Revealing Wavelength- and Size-Dependent CO2 Reduction Selectivity via Operando Scanning Photo-Electrochemical Microscopy

arXiv:2606.09612v1 Announce Type: new Abstract: Controlling product selectivity in plasmonic catalysis, particularly in CO2 reduction (CO2R), remains a central unsolved challenge with direct implications for light-driven fuel and chemical synthesis. Here, we deploy quantitative operando scanning photoelectrochemical microscopy (photo-SECM) to provide a direct demonstration that tuning photon energy switches CO2R selectivity through an electronically driven pathway. On plasmonic Au/p-GaN photocathodes, interband excitation (460-560 nm) drives selective CO production while intraband excitation (640-800 nm) favors H2 evolution. By maintaining constant absorbed power across wavelengths and confirming linear power dependence, we isolate the role of hot-carrier energy from photonic and photothermal contributions. Density functional theory calculations reveal that higher-energy interband excitation progressively increases the overlap between hot-electron-accessible states and the CO-producing intermediate, selectively promoting CO over formate, in excellent agreement with experiment.

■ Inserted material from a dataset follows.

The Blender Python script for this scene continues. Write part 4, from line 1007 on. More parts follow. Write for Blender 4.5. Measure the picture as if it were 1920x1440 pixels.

We further show that selectivity is geometrically gated by hot-carrier transport: sub-100 nm nanostructures sustain CO2R activity, while ~300 nm nanodisks suffer transport losses that suppress it, consistent with ab initio hot-carrier transport calculations. Together, these results establish photon energy, carrier transport, and nanostructure geometry as coupled design parameters for plasmonic CO2R selectivity, resolve a longstanding debate on the origin of plasmon-driven selectivity effects, and position photo-SECM as a broadly applicable operando platform for photo(electro)catalysis.